MANILA, Philippines – Ever noticed how your laptop seems to get heavier when you take it on a trip with you? I always envy colleagues who travel with their mini notebooks and are able to slip them into their handbags while I have to lug a laptop bag.
At the pressroom of Nokia World in Stuttgart, more than half the journalists were working on mini notebooks. The problem is battery life. One friend tells me her mini notebook lasts about three hours, another says hers lasts only an hour so that defeats the purpose of being able to work literally on the road.
So when Nokia announced that it was coming out with its own mini notebook, called Nokia Booklet 3G, it was met with applause. And then gasps when they revealed that the battery lasts as long as 12 hours — way better than your regular notebook. You don’t even have to take the charger with you for a day’s workload.

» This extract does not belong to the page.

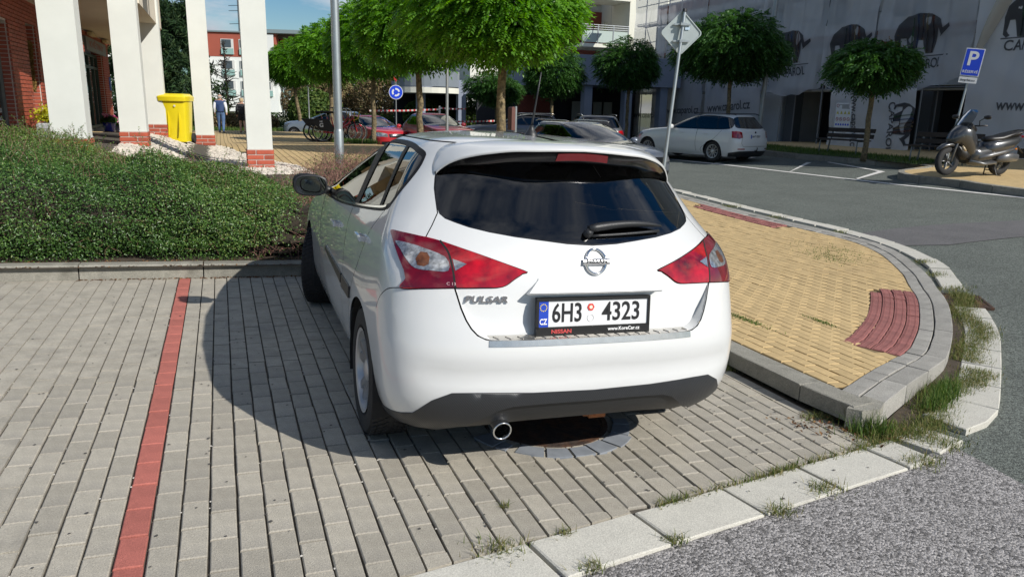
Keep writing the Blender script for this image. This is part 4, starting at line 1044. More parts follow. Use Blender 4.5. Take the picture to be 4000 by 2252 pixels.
def fronds(name, P, DIR, L, m, parent, rng, pairs=6, droop=.45, lw=.26, tone=None):
    """pinnate leaves: pairs of leaflets on a drooping stalk."""
    n = len(P); D_ = DIR/np.linalg.norm(DIR, axis=1)[:, None]; up_ = np.array([0, 0, 1.0])
    S = np.cross(D_, up_); S /= (np.linalg.norm(S, axis=1)[:, None]+1e-6); Ls = L*(.7+.6*rng.random(n))
    roll = rng.normal(0, .5, n); Nn = np.cross(S, D_); S = S*np.cos(roll)[:, None]+Nn*np.sin(roll)[:, None]
    Vs, Ts = [], []; t0 = rng.random(n) if tone is None else tone
    for k in range(pairs+1):
        t = (k+.6)/(pairs+.6); c = P+D_*(Ls*t)[:, None]; c[:, 2] -= droop*Ls*t*t
        for sg in ((-1, 1) if k < pairs else (0,)):
            d = (S*sg*.85+D_*.5) if sg else D_; d = d/np.linalg.norm(d, axis=1)[:, None]; ln = (Ls*lw*(1-.25*abs(t-.5)))[:, None]
            wv = np.cross(d, up_+rng.normal(0, .35, (n, 3))); wv /= (np.linalg.norm(wv, axis=1)[:, None]+1e-6)
            tip = c+d*ln; tip[:, 2] -= .25*ln[:, 0]; mid = c+d*ln*.5; 
            Vs.append(np.stack([c, mid+wv*ln*.27, tip, mid-wv*ln*.27], 1)); Ts.append(np.repeat((t0*.8+.2*rng.random(n))[:, None], 4, 1))
    V = np.concatenate(Vs, 0).reshape(-1, 3); T = np.concatenate(Ts, 0).ravel(); i = np.arange(len(V)//4)[:, None]*4
    F = np.concatenate([i, i+1, i+2, i+3], 1)
    return np_mesh(name, V, F, m, parent, T)
def twigs(name, starts, dirs, length, rad, m, parent, rng, seg=5, sag=.3, wob=.25):
    b = MB()
    for p, d in zip(starts, dirs):
        p = Vector(p); d = Vector(d).normalized(); L = length*rng.uniform(.5, 1.4); pts = [p]; st = L/seg
        for k in range(seg):
            d = (d+Vector(rng.normal(0, wob, 3))+Vector((0, 0, -sag*.3*(k/seg)))).normalized(); p = p+d*st; pts.append(p)
        r_ = rad*rng.uniform(.6, 1.2); b.tube(pts, [r_*(1-.7*i/seg) for i in range(seg+1)], 3, caps=False)
    return b.build(name, m, parent)
M_BARK = mat('furrowed_bark', (.20, .155, .085), .95, var=.45, vscale=9, vdet=8, bump=2.5, bscale=22, col2=(.10, .08, .05), c2scale=14, c2pos=(.45, .6))
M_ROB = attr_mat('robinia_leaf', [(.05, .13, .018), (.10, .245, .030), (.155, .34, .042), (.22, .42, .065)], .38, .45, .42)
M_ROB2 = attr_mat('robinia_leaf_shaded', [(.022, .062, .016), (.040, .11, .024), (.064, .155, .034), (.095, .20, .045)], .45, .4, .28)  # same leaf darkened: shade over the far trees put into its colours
CROWNS = {}
def crown_mesh(key, seed, n, rx, rz, m, L=.24, pairs=7):
    if key in CROWNS: return CROWNS[key]
    rng = np.random.default_rng(seed)
    lump = [(v/np.linalg.norm(v), a, k) for v, a, k in [(rng.normal(size=3), rng.uniform(.06, .17)*rng.choice([-1, 1, 1]), rng.uniform(4, 11)) for _ in range(26)]]
    v = rng.normal(size=(n, 3)); v /= np.linalg.norm(v, axis=1)[:, None]
    rad = np.ones(n)
    for d, a, k in lump: rad += a*np.exp(k*(v@d-1))
    lo = v[:, 2] < 0; flat = np.where(lo, 1-.42*np.clip(-v[:, 2], 0, 1)**1.5, 1.0)
    r_ = rad*flat*(1-.55*rng.random(n)**1.5); P = v*np.array([rx, rx, rz])*r_[:, None]
    D_ = v*np.array([1, 1, .55])+rng.normal(0, .38, (n, 3)); D_[:, 2] -= .18
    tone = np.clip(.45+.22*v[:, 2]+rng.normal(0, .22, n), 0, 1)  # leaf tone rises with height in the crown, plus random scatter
    o = fronds('crown', P, D_, L, m, None, rng, pairs, .5, .34, tone); me = o.data; bpy.data.objects.remove(o); CROWNS[key] = me; return me
def ball_tree(base, hgt, trunk_r, cz, rx, rz, label, group, key, seed, n, m, lean=(0, 0), L=.24, rot=0.0, dead=False, scale=None):
    t = empty('robinia_tree', base, 0, label, 'tree', group)
    rng = np.random.default_rng(seed+100); b = MB(); pts = []; K = 9
    for i in range(K):
        f = i/(K-1); pts.append((lean[0]*f+rng.normal(0, .012), lean[1]*f+rng.normal(0, .012), -.05+(hgt+.05)*f))
    rs = [trunk_r*(1.25 if i == 0 else 1.0-.22*i/(K-1))*(1+rng.normal(0, .03)) for i in range(K)]; rs[-1] *= 1.25
    b.tube(pts, rs, 12); b.build('trunk', M_BARK, t, True)
    b = MB(); top = Vector(pts[-1])
    for k in range(9):
        a = 2*math.pi*k/9+rng.uniform(-.3, .3); d = Vector((math.cos(a)*rx*.7, math.sin(a)*rx*.7, (cz-hgt)+rz*rng.uniform(-.1, .6)))
        b.tube([top, top+d*.35+Vector((0, 0, .12)), top+d*.7, top+d], [trunk_r*.42, trunk_r*.28, trunk_r*.16, .01], 6)
    b.build('limbs', M_BARK, t, True)
    me = crown_mesh(key, seed, n, rx, rz, m, L); o = bpy.data.objects.new('crown', me); COL.objects.link(o); o.parent = t; o.location = (lean[0], lean[1], cz); o.rotation_euler = (0, 0, rot)
    if scale: o.scale = scale
    return t
def blades(name, P, hgt, m, parent, rng, wd=.004, lean=.5, seg=3, tone=None):
    """grass blades, three-part bent strips."""
    n = len(P); a = rng.random(n)*2*np.pi; d = np.stack([np.cos(a), np.sin(a), np.zeros(n)], -1); s_ = np.stack([-np.sin(a), np.cos(a), np.zeros(n)], -1)
    h = hgt*(.4+.9*rng.random(n)); ln = lean*rng.random(n); Vs = []
    for k in range(seg+1):
        f = k/seg; c = P+d*(h*ln*f*f)[:, None]; c[:, 2] += h*f*(1-.35*ln*f); w_ = wd*(1-f*.9)*(.7+.6*rng.random(n) if k == 0 else 1)
        w_ = np.broadcast_to(np.asarray(w_), (n,))[:, None]; Vs += [c-s_*w_, c+s_*w_]
    V = np.stack(Vs, 1); m_ = 2*(seg+1); i = np.arange(n)[:, None]*m_
    F = np.concatenate([np.concatenate([i+2*k, i+2*k+1, i+2*k+3, i+2*k+2], 1) for k in range(seg)], 0)
    return np_mesh(name, V.reshape(-1, 3), F, m, parent, np.repeat(rng.random(n) if tone is None else tone, m_))
M_GRASS = attr_mat('dry_grass', [(.045, .075, .015), (.10, .145, .03), (.20, .20, .07), (.30, .25, .12)], .6, .25, .25)
M_GRASSG = attr_mat('green_grass', [(.025, .06, .010), (.05, .11, .018), (.09, .16, .03), (.16, .19, .05)], .6, .25, .25)
# ---------------------------------------------------------------- plaza, hedge, colonnade and shop on the left
def pz(x, y):
    return .12+.40*smt((24-y)/13)+.32*smt((.2-x)/1.3)*smt((20-y)/8)
PLZ = [(-2.4, 4.2), (3.2, 4.2), (4.6, 9.0), (4.7, 16), (4.4, 22), (4.5, 31), (3.6, 36), (-2, 37), (-14, 37), (-14, 18), (-2.4, 18)]
plaza = sheet('plaza_pavement', PLZ, -.012, M_SOIL, .8, pz)
# long strips of ochre pavers: columns with recessed joints
b = MB(); bm_p = []
for k in range(0, 42):
    x0 = -.75+k*.13
    b.add([p for y in np.arange(5.6, 34.1, 1.5) for p in ((x0+.006, y, pz(x0, y)), (x0+.124, y, pz(x0+.124, y)))], [(2*i, 2*i+1, 2*i+3, 2*i+2) for i in range(18)])
def clipf(mb):   # keep the strips inside the plaza outline
    out = MB()
    for f in mb.f:
        c = [sum(mb.v[i][q] for i in f)/len(f) for q in range(2)]
        if pip(c[0], c[1], PLZ) and not (c[0] < 1.25 and c[1] < 11.5 and c[0] < 1.6-(c[1]-5.5)*.18): out.add([mb.v[i] for i in f], [tuple(range(len(f)))])
    return out
o = clipf(b).build('plaza_paver_strips', M_YELF, plaza); o['kind'] = 'stuff'
b = MB()
for k in range(0, 90):
    x0 = -2.3+(k % 18)*.105; y0 = 12.6+(k//18)*1.1
    b.prism([(x0, y0), (x0+.1, y0), (x0+.1, y0+1.08), (x0, y0+1.08)], -.03, 0, f=lambda x, y, z: (x, y, pz(x, y)+z))
o = b.build('porch_paver_strips', M_YELF, plaza); o['kind'] = 'stuff'
# planting bed behind the kerb rising to the plaza
def bz(x, y):
    t = smt((y-.4)/4.2); return (gz(x, .3)+.115)*(1-t)+pz(x, 4.8)*t-.03*math.sin(min(1, max(0, t))*math.pi)
sheet('planting_bed', [(-6, .16), (3.55, .16), (3.6, 4.3), (3.2, 5.2), (2.0, 5.2), (1.7, 4.75), (-6, 4.75)], 0, M_DSOIL, .35, bz)
# white gravel round the pillars
GRB = [(1.75, 4.6), (1.65, 6.0), (.95, 8.5), (.55, 11.5), (.2, 13.4), (-1.0, 13.2), (-1.2, 9.5), (-1.0, 4.6)]
gb = sheet('gravel_bed', GRB, .004, mat('gravel_ground', (.30, .27, .23), .95, var=.3, vscale=20), .5, pz)
rng = np.random.default_rng(5); st = MB()
M_PEB = mat('pale_pebble', (.55, .50, .43), .8, var=.35, vscale=7, vdet=2, bump=.3, bscale=60)
ico = [(0, 0, .8), (.9, 0, .25), (.28, .86, .25), (-.73, .53, .25), (-.73, -.53, .25), (.28, -.86, .25), (.73, .53, -.3), (-.28, .86, -.3), (-.9, 0, -.3), (-.28, -.86, -.3), (.73, -.53, -.3)]
icf = [(0, 1, 2), (0, 2, 3), (0, 3, 4), (0, 4, 5), (0, 5, 1), (1, 6, 2), (2, 6, 7), (2, 7, 3), (3, 7, 8), (3, 8, 4), (4, 8, 9), (4, 9, 5), (5, 9, 10), (5, 10, 1), (1, 10, 6)]
cnt = 0
while cnt < 4200:
    x, y = rng.uniform(-1.2, 1.8), rng.uniform(4.6, 13.4)
    if not pip(x, y, GRB) or (abs(x-1.0) < .2 and abs(y-5.97) < .2): continue
    s_ = rng.uniform(.022, .05); M3 = Matrix.Rotation(rng.uniform(0, 6.3), 3, 'Z') @ Matrix.Diagonal((s_*1.2, s_*rng.uniform(.6, .95), s_*.6)); z = pz(x, y)+.012
    st.add([tuple(M3 @ Vector(v)+Vector((x, y, z))) for v in ico], icf); cnt += 1
o = st.build('gravel', M_PEB, gb); o['kind'] = 'stuff'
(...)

Yes, Nokia is joining the mini notebook market — after all, a number of its phones function as computers already, so why not make one?
Nokia president Oli-Pekka Kallasvuo says Nokia is a company that’s embracing change and its strategy is to provide multiple platforms to address multiple market needs. “Piece by piece, we’re building a new Nokia,” he says. “Nokia connects people not just with each other but also to the world around them.”
To be released in the fourth quarter of 2009, the Nokia Booklet is a pretty little thing that’s made from a single piece of machined aluminum. It weighs 1250 grams (2.7 lbs.), measures 10x7x.78 inches and comes in three colors — black, white and blue.
The Booklet runs on Windows 7 and Intel Atom processor and has built-in WLAN and WWAN connectivity so you can surf the Net anywhere; and also a built-in camera and microphone.
What also makes it different is that it is the first one to have a 3G/HSPA with hot swappable SIM card and can sync easily with your Nokia handset. Other ports include 3 USBs, 1 HDMI 1.2 out, 1 headphone out, 1 DC-in, 1 SD card reader. Its memory and storage are as big as your regular notebook with 1GB RAM and 120GB hard drive.
Some of the phones that got me excited were the Nokia X6, which is a touch-screen phone but is so easy to use — you can text easily using the alpha-numeric keypad or QWERTY keypad. Music playback is up to 35 hours and video up to four hours.
There’s also the N97 Mini, perfect for travelers and one those hooked on social networking sites. It has the Lifecasting feature that lets you share your location directly from the homescreen of the N97 Mini to Facebook. With Nokia’s partnership with Lonely Planet and Guide Michelin, it features 155,000 points of interest and 1,000 destinations.
And then there’s the N900. Nokia’s Juha Kokkonen says: “It’s not a phone, it’s a computer.” It has a powerful 600 MHz processor and up to 1GB of application memory enabling you to run all your applications simultaneously. It can store up to 40 hours of DVD-quality video with its 32 GB storage and an external microSD card so you can expand storage up to 48 GB. It lets you browse the Internet “as fast as an Internet connection at home,” has a 5.5-megapixel camera and is packaged in a sleek design.
So, 1.1 billion people already own Nokia phones around the world. With these new babies Nokia is rolling out in the fourth quarter of 2009, you can bet the numbers are going to climb really fast.